End Rape on Campus Australia welcomes UNSW Human Rights Centre’s landmark report, ‘On Safe Ground’
PRESS RELEASE | 3 August 2017
EROC Australia welcomes UNSW Human Rights Centre’s landmark report, ‘On Safe Ground’
For immediate release
End Rape on Campus Australia welcomes the release of the UNSW Human Rights Centre’s landmark report, ‘On Safe Ground’, which provides a comprehensive analysis of sexual violence at universities. This report will be critical in shaping universities’ responses to sexual assault and harassment, and represents a clear, evidence-based framework on which to base future action.
The key findings of the report echo what students, survivors and advocacy groups have maintained for decades: that universities have an ethical responsibility both to prevent and to respond to sexual violence in their communities, and that, to date, they have comprehensively failed to fulfil this responsibility. This history of institutional failure has made universities complicit in the harm that student-survivors have experienced.
The Australian Human Rights Commission’s report, released on Tuesday, paints a harrowing picture of sexual assault and harassment in university communities. However, this research alone will not reduce the prevalence of sexual violence - it must be followed up by swift and rigorous action. ‘On Safe Ground’ provides the roadmap that universities must follow if they are to follow through on their rhetoric with genuine action.
We note that the recommendations in ‘On Safe Ground’ align closely with those made in EROC Australia’s submission to the AHRC project, ‘Connecting the Dots’, which was released publicly in January.
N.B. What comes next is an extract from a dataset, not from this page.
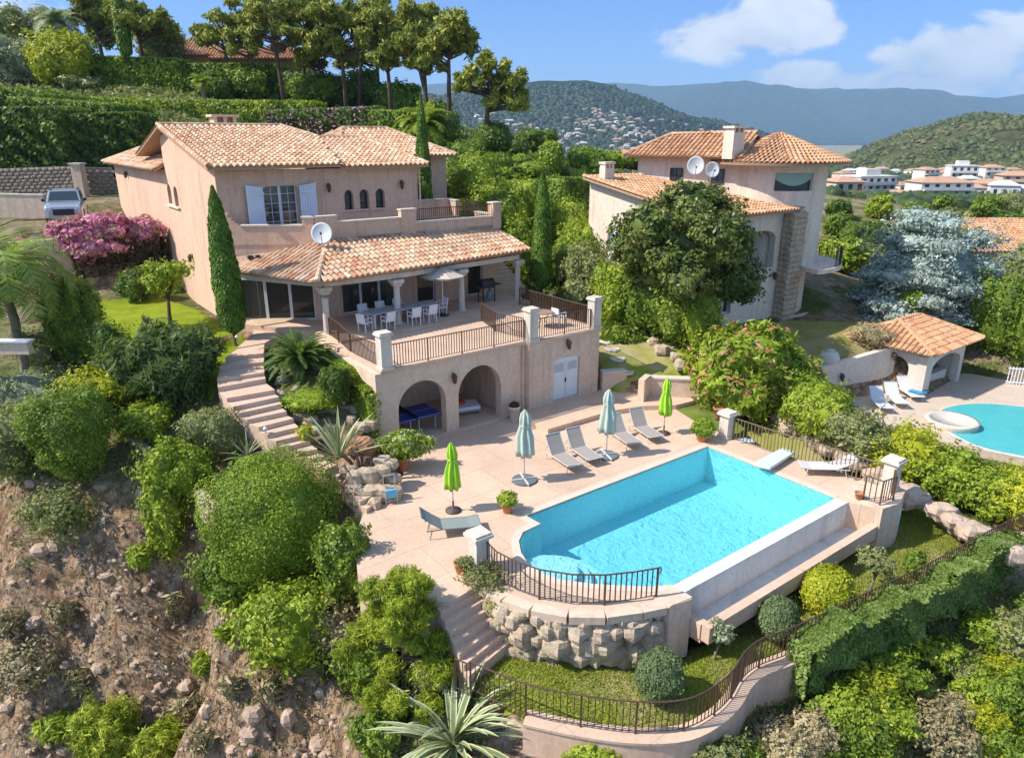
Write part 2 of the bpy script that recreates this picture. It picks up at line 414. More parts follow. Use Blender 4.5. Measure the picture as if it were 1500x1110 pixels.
cv=nd(nt,'ShaderNodeCombineXYZ');lk(nt,X,cv.inputs[0]);lk(nt,Z,cv.inputs[1])
vs2=nd(nt,'ShaderNodeVectorMath',operation='MULTIPLY');lk(nt,cv.outputs[0],vs2.inputs[0]);vs2.inputs[1].default_value=(1,1.8,1)
n1=nz(nt,9,9,vs2.outputs[0],.58,.25);n2=nz(nt,3.2,4,vs2.outputs[0],.5)
dens=None
def dirXZ(px,py):
    d=ray(px,py);return d[0]/d[1],d[2]/d[1]
for px,py,rx,rz,tilt,st in ((1120,40,165,48,-.10,1.05),(1175,112,100,26,0,.95),(1395,88,150,62,-.18,1.1),(1300,125,110,26,0,.8),(1345,35,70,26,0,.5),(30,25,110,50,0,.75),(640,-60,300,50,0,.6),(1560,110,120,60,0,.7)):
    cx,cz=dirXZ(px,py);dx=mth('SUBTRACT',X,cx);dz=mth('SUBTRACT',Z,cz);dz=mth('ADD',dz,mth('MULTIPLY',dx,tilt))
    a=mth('DIVIDE',dx,rx/1000.);b=mth('DIVIDE',dz,rz/1000.)
    q=mth('ADD',mth('MULTIPLY',a,a),mth('MULTIPLY',b,b));m_=mth('MULTIPLY',mth('SUBTRACT',1.0,q,cl=True),st)
    dens=m_ if dens is None else mth('MAXIMUM',dens,m_)
cl=mth('ADD',dens,mth('MULTIPLY',mth('SUBTRACT',n1,.52),3.0));cl=mth('ADD',cl,mth('MULTIPLY',mth('SUBTRACT',n2,.5),1.0))
cl=mth('MULTIPLY',mth('MULTIPLY',mth('SUBTRACT',cl,.24),2.6,cl=True),mth('MULTIPLY',dens,2.2,cl=True),cl=True)
skc=mixc(nt,1.0,sk.outputs[0],ramp(nt,sep.outputs[2],[(.0,(.30,.42,.64)),(.2,(.26,.39,.64)),(.32,(1.,.98,.95)),(.7,(1.,1.,.98))]),'MULTIPLY')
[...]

“The ‘On Safe Ground’ report is a much-welcomed, rigorous response to sexual violence within our university communities. At its core is a recognition that universities have a duty of care to their diverse student bodies, and that they must do more to engage with those students in order to enact real change. We strongly urge all of Australia’s 39 universities to engage with their students and to implement the recommendations of the report”, says End Rape on Campus Australia Founder & Director, Sharna Bremner.
“As places of research, universities should be looking to academic evidence in their efforts to improve sexual assault prevention and response. The recommendations of this report - transparency, consistency, accessibility and enforceability - provide a new standard for universities to meet”, says End Rape on Campus Australia Ambassador, Anna Hush.